■ Your objective
Your task is to give the listing below back word for word, pictures excluded.
------
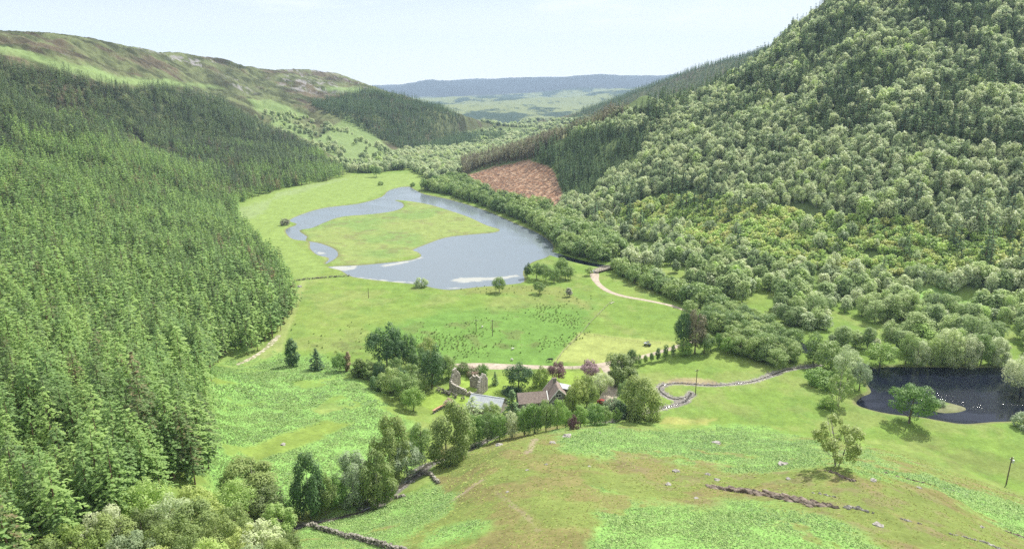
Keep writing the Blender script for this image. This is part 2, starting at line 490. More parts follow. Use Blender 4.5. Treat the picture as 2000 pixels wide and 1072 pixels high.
def simple_mat(name, c1, c2, scale=3.0, rough=0.85, bump=0.3, spec=0.3, metallic=0.0, lo=0.35, hi=0.65, detail=5):
    m, t, out = newmat(name)
    g = t.nodes.new('ShaderNodeNewGeometry')
    n = noise_node(t, scale, detail, 0.6, g.outputs['Position'])
    r = ramp(t, n.outputs['Fac'], [(lo, c1), (hi, c2)])
    b = t.nodes.new('ShaderNodeBsdfPrincipled')
    b.inputs['Roughness'].default_value = rough
    b.inputs['Specular IOR Level'].default_value = spec
    b.inputs['Metallic'].default_value = metallic
    t.links.new(r.outputs['Color'], b.inputs['Base Color'])
    if bump > 0:
        n2 = noise_node(t, scale * 4, 4, 0.6, g.outputs['Position'])
        bp = t.nodes.new('ShaderNodeBump'); bp.inputs['Strength'].default_value = bump; bp.inputs['Distance'].default_value = 0.1
        t.links.new(n2.outputs['Fac'], bp.inputs['Height']); t.links.new(bp.outputs['Normal'], b.inputs['Normal'])
    t.links.new(b.outputs['BSDF'], out.inputs['Surface'])
    return m

def leaf_mat(name, stops, trans=0.35, patch=0.02, rough=0.55, spec=0.35, gain=1.75):
    """foliage: each tree takes its own tone, leaves vary inside it, stands vary over the hill"""
    m, t, out = newmat(name)
    oi = t.nodes.new('ShaderNodeObjectInfo')
    g = t.nodes.new('ShaderNodeNewGeometry')
    pn = noise_node(t, patch, 3, 0.6, g.outputs['Position'])
    ln = noise_node(t, 1.3, 2, 0.6, g.outputs['Position'])
    a = t.nodes.new('ShaderNodeMath'); a.operation = 'MULTIPLY_ADD'
    t.links.new(oi.outputs['Random'], a.inputs[0]); a.inputs[1].default_value = 0.70
    b2 = t.nodes.new('ShaderNodeMath'); b2.operation = 'MULTIPLY_ADD'
    t.links.new(pn.outputs['Fac'], b2.inputs[0]); b2.inputs[1].default_value = 0.9
    b2.inputs[2].default_value = -0.50
    t.links.new(b2.outputs[0], a.inputs[2])
    c2 = t.nodes.new('ShaderNodeMath'); c2.operation = 'MULTIPLY_ADD'
    t.links.new(ln.outputs['Fac'], c2.inputs[0]); c2.inputs[1].default_value = 0.55
    t.links.new(a.outputs[0], c2.inputs[2])
    r = ramp(t, c2.outputs[0], [(q, tuple(min(0.6, c * gain) for c in col_)) for q, col_ in stops])
    b = t.nodes.new('ShaderNodeBsdfPrincipled')
    b.inputs['Roughness'].default_value = rough
    b.inputs['Specular IOR Level'].default_value = spec
    t.links.new(r.outputs['Color'], b.inputs['Base Color'])
    tr = t.nodes.new('ShaderNodeBsdfTranslucent')
    hs = t.nodes.new('ShaderNodeHueSaturation'); hs.inputs['Saturation'].default_value = 1.1; hs.inputs['Value'].default_value = 1.25
    t.links.new(r.outputs['Color'], hs.inputs['Color'])
    t.links.new(hs.outputs['Color'], tr.inputs['Color'])
    ms = t.nodes.new('ShaderNodeMixShader'); ms.inputs[0].default_value = trans
    t.links.new(b.outputs['BSDF'], ms.inputs[1]); t.links.new(tr.outputs['BSDF'], ms.inputs[2])
    t.links.new(ms.outputs['Shader'], out.inputs['Surface'])
    return m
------
■ Full response
Keep writing the Blender script for this image. This is part 2, starting at line 490. More parts follow. Use Blender 4.5. Treat the picture as 2000 pixels wide and 1072 pixels high.
def simple_mat(name, c1, c2, scale=3.0, rough=0.85, bump=0.3, spec=0.3, metallic=0.0, lo=0.35, hi=0.65, detail=5):
    m, t, out = newmat(name)
    g = t.nodes.new('ShaderNodeNewGeometry')
    n = noise_node(t, scale, detail, 0.6, g.outputs['Position'])
    r = ramp(t, n.outputs['Fac'], [(lo, c1), (hi, c2)])
    b = t.nodes.new('ShaderNodeBsdfPrincipled')
    b.inputs['Roughness'].default_value = rough
    b.inputs['Specular IOR Level'].default_value = spec
    b.inputs['Metallic'].default_value = metallic
    t.links.new(r.outputs['Color'], b.inputs['Base Color'])
    if bump > 0:
        n2 = noise_node(t, scale * 4, 4, 0.6, g.outputs['Position'])
        bp = t.nodes.new('ShaderNodeBump'); bp.inputs['Strength'].default_value = bump; bp.inputs['Distance'].default_value = 0.1
        t.links.new(n2.outputs['Fac'], bp.inputs['Height']); t.links.new(bp.outputs['Normal'], b.inputs['Normal'])
    t.links.new(b.outputs['BSDF'], out.inputs['Surface'])
    return m

def leaf_mat(name, stops, trans=0.35, patch=0.02, rough=0.55, spec=0.35, gain=1.75):
    """foliage: each tree takes its own tone, leaves vary inside it, stands vary over the hill"""
    m, t, out = newmat(name)
    oi = t.nodes.new('ShaderNodeObjectInfo')
    g = t.nodes.new('ShaderNodeNewGeometry')
    pn = noise_node(t, patch, 3, 0.6, g.outputs['Position'])
    ln = noise_node(t, 1.3, 2, 0.6, g.outputs['Position'])
    a = t.nodes.new('ShaderNodeMath'); a.operation = 'MULTIPLY_ADD'
    t.links.new(oi.outputs['Random'], a.inputs[0]); a.inputs[1].default_value = 0.70
    b2 = t.nodes.new('ShaderNodeMath'); b2.operation = 'MULTIPLY_ADD'
    t.links.new(pn.outputs['Fac'], b2.inputs[0]); b2.inputs[1].default_value = 0.9
    b2.inputs[2].default_value = -0.50
    t.links.new(b2.outputs[0], a.inputs[2])
    c2 = t.nodes.new('ShaderNodeMath'); c2.operation = 'MULTIPLY_ADD'
    t.links.new(ln.outputs['Fac'], c2.inputs[0]); c2.inputs[1].default_value = 0.55
    t.links.new(a.outputs[0], c2.inputs[2])
    r = ramp(t, c2.outputs[0], [(q, tuple(min(0.6, c * gain) for c in col_)) for q, col_ in stops])
    b = t.nodes.new('ShaderNodeBsdfPrincipled')
    b.inputs['Roughness'].default_value = rough
    b.inputs['Specular IOR Level'].default_value = spec
    t.links.new(r.outputs['Color'], b.inputs['Base Color'])
    tr = t.nodes.new('ShaderNodeBsdfTranslucent')
    hs = t.nodes.new('ShaderNodeHueSaturation'); hs.inputs['Saturation'].default_value = 1.1; hs.inputs['Value'].default_value = 1.25
    t.links.new(r.outputs['Color'], hs.inputs['Color'])
    t.links.new(hs.outputs['Color'], tr.inputs['Color'])
    ms = t.nodes.new('ShaderNodeMixShader'); ms.inputs[0].default_value = trans
    t.links.new(b.outputs['BSDF'], ms.inputs[1]); t.links.new(tr.outputs['BSDF'], ms.inputs[2])
    t.links.new(ms.outputs['Shader'], out.inputs['Surface'])
    return m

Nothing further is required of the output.